Summer programs are helping Iowa middle schoolers become interested in STEM to close the state's skills gap. (DMACC)
Summer programs are helping Iowa middle schoolers become interested in STEM to close the state's skills gap. (DMACC)
May 16, 2016

DES MOINES, Iowa - Economic change has meant more jobs requiring higher levels of skill and education and according to the Iowa Department of Education, there aren't enough people to fill those jobs.

A new summer program for kids aims to get middle schoolers excited about STEM, which could close the "skills gap" and help them find jobs later in life.

Megan Patton is project coordinator for the Kids College program offered at several Des Moines Area Community College locations.

She says in order to grab their interest, students will be doing things not typically done in a classroom.

"They're going to be doing weather balloons; they're going to be launching weather balloons," says Patton. "Another one is animation so they'll actually be able to create a character and a film that they'll get to bring home and show their friends and family."

The kids will also be working with 3-D printers, mock crime-scene investigations and video game design.

A 2011 Iowa Department of Education report found students in many other states outperformed Iowa students in science and math.

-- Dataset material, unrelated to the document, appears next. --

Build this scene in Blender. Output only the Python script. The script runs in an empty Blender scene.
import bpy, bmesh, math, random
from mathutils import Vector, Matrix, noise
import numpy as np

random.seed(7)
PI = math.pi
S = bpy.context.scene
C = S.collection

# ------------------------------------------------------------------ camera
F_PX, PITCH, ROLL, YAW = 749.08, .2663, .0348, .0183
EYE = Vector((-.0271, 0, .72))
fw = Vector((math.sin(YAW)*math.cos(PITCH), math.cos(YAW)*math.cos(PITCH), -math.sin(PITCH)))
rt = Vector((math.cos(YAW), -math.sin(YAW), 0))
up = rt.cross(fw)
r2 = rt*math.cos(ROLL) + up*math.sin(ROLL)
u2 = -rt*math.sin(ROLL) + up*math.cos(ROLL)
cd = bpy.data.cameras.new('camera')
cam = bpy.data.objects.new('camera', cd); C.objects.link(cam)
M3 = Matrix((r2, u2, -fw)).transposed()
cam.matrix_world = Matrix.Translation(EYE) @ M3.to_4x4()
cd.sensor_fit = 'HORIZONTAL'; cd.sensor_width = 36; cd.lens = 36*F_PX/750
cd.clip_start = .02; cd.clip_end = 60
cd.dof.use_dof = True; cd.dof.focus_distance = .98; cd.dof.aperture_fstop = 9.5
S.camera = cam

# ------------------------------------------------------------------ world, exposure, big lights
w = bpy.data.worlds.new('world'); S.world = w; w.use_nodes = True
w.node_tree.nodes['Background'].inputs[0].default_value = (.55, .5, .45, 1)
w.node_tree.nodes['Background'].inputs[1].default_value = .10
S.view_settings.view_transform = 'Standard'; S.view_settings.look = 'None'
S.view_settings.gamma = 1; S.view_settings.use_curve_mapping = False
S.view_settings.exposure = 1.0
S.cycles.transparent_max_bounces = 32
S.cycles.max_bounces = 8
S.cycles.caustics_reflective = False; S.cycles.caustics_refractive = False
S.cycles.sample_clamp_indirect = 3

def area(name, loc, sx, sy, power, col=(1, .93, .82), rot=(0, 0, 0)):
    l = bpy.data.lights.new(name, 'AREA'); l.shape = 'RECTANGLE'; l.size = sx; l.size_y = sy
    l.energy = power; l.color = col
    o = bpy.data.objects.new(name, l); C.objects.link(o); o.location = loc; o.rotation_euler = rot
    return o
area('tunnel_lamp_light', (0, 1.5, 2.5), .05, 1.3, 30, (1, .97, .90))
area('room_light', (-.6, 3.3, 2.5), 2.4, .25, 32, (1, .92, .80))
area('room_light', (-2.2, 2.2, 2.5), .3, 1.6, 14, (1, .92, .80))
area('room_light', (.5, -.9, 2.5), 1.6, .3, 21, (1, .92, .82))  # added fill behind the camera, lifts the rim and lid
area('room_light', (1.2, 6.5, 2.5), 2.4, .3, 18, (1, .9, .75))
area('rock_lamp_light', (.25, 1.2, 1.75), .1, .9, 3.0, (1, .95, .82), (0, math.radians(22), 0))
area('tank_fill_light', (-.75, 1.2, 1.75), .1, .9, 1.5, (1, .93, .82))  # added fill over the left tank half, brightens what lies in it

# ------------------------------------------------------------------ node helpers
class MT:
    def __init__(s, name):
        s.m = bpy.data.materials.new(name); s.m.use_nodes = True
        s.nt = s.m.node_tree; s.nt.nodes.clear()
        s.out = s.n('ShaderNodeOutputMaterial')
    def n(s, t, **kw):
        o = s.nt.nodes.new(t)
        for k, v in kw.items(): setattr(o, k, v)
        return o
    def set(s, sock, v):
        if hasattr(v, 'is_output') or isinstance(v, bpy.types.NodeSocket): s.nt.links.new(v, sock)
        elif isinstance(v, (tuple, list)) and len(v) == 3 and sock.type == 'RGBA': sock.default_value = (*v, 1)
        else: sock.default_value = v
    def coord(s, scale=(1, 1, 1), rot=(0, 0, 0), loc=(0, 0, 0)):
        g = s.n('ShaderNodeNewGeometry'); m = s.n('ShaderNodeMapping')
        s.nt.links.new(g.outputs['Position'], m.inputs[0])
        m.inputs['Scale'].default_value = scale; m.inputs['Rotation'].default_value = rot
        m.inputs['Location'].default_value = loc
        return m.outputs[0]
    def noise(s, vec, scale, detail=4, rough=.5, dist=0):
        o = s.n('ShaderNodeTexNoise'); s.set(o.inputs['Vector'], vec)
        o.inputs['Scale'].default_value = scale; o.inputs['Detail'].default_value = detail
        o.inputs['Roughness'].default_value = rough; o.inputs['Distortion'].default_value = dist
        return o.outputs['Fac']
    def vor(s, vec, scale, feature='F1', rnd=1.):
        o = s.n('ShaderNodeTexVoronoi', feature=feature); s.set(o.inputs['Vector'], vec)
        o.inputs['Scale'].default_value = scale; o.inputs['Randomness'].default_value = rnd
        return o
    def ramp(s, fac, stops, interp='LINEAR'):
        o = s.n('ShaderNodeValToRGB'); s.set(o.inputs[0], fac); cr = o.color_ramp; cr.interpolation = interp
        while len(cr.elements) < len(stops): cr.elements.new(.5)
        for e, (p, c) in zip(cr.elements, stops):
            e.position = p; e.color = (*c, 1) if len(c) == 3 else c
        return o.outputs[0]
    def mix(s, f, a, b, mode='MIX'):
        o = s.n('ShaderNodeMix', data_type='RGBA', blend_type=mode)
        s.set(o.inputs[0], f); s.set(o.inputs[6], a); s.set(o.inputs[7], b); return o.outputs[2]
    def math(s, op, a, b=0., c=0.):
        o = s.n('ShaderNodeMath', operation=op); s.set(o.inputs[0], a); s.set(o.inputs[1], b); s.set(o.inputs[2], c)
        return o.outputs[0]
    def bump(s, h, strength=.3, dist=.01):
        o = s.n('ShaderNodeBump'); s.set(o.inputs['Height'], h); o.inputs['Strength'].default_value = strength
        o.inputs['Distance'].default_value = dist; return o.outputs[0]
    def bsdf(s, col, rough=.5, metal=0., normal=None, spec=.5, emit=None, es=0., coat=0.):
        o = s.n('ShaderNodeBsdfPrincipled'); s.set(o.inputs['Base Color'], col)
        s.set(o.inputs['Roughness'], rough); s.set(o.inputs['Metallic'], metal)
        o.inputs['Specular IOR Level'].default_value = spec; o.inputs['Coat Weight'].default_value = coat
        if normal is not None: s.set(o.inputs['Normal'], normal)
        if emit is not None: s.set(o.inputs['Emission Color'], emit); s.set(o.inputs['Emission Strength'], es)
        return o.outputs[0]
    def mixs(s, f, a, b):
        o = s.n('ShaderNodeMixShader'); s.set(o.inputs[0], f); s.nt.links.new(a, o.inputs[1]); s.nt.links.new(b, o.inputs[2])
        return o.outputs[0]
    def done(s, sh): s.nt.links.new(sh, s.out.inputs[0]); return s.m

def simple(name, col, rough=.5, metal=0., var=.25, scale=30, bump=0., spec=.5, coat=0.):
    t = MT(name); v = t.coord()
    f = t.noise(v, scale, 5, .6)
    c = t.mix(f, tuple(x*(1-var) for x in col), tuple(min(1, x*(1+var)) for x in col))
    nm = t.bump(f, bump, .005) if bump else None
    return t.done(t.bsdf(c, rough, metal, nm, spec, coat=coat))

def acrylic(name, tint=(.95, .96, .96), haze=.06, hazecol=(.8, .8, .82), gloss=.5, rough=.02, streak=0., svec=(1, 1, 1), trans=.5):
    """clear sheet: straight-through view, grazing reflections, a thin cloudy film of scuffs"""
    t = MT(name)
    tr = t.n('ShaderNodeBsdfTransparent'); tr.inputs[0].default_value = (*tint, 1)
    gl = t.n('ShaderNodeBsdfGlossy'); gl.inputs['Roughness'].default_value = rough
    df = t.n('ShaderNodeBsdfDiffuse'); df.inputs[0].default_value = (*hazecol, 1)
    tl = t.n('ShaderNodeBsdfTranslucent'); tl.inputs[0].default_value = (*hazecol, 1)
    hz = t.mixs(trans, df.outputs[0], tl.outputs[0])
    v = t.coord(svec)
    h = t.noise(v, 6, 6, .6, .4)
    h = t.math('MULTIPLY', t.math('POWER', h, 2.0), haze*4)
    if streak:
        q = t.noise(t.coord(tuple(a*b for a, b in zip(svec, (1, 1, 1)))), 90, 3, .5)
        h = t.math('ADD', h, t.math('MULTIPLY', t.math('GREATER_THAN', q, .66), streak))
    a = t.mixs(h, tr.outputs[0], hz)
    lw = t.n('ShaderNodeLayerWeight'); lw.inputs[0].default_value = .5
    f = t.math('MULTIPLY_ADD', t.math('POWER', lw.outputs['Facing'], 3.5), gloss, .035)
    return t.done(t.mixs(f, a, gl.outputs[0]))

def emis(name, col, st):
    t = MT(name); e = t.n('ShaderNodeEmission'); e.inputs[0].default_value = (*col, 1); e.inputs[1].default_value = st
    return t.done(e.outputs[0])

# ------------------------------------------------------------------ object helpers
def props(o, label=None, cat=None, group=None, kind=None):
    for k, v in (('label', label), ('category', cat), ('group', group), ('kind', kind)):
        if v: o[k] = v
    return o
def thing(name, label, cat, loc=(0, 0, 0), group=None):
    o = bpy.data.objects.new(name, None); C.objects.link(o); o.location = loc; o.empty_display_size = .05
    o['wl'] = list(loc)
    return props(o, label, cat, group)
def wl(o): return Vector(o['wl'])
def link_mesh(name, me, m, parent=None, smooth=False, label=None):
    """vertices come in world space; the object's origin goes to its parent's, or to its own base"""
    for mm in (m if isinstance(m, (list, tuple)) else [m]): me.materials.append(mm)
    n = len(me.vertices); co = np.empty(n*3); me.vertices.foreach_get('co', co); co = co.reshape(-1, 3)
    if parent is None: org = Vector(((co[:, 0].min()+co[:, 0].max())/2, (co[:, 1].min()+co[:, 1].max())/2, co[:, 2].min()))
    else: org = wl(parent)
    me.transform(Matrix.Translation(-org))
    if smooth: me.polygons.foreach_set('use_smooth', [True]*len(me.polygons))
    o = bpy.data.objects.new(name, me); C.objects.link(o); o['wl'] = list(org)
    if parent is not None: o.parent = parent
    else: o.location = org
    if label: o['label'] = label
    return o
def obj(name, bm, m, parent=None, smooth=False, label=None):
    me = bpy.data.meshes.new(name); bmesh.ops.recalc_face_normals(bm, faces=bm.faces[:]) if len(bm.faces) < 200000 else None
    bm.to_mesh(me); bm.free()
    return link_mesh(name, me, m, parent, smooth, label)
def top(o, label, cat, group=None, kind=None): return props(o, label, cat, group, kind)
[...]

Patton says even though DMACC's program is about keeping it interesting and fun for the kids, they're also working to strengthen those numbers and prepare them for the future.

"We are getting just bombarded with companies asking for our students," Patton says. "To keep these younger middle-school students engaged and thinking about STEM and about different career fields, that's just going to help our economy, you know, in the long run."

The Kids College camps are for students from 6th through 9th grades and start in early June, with registration through the end of this month.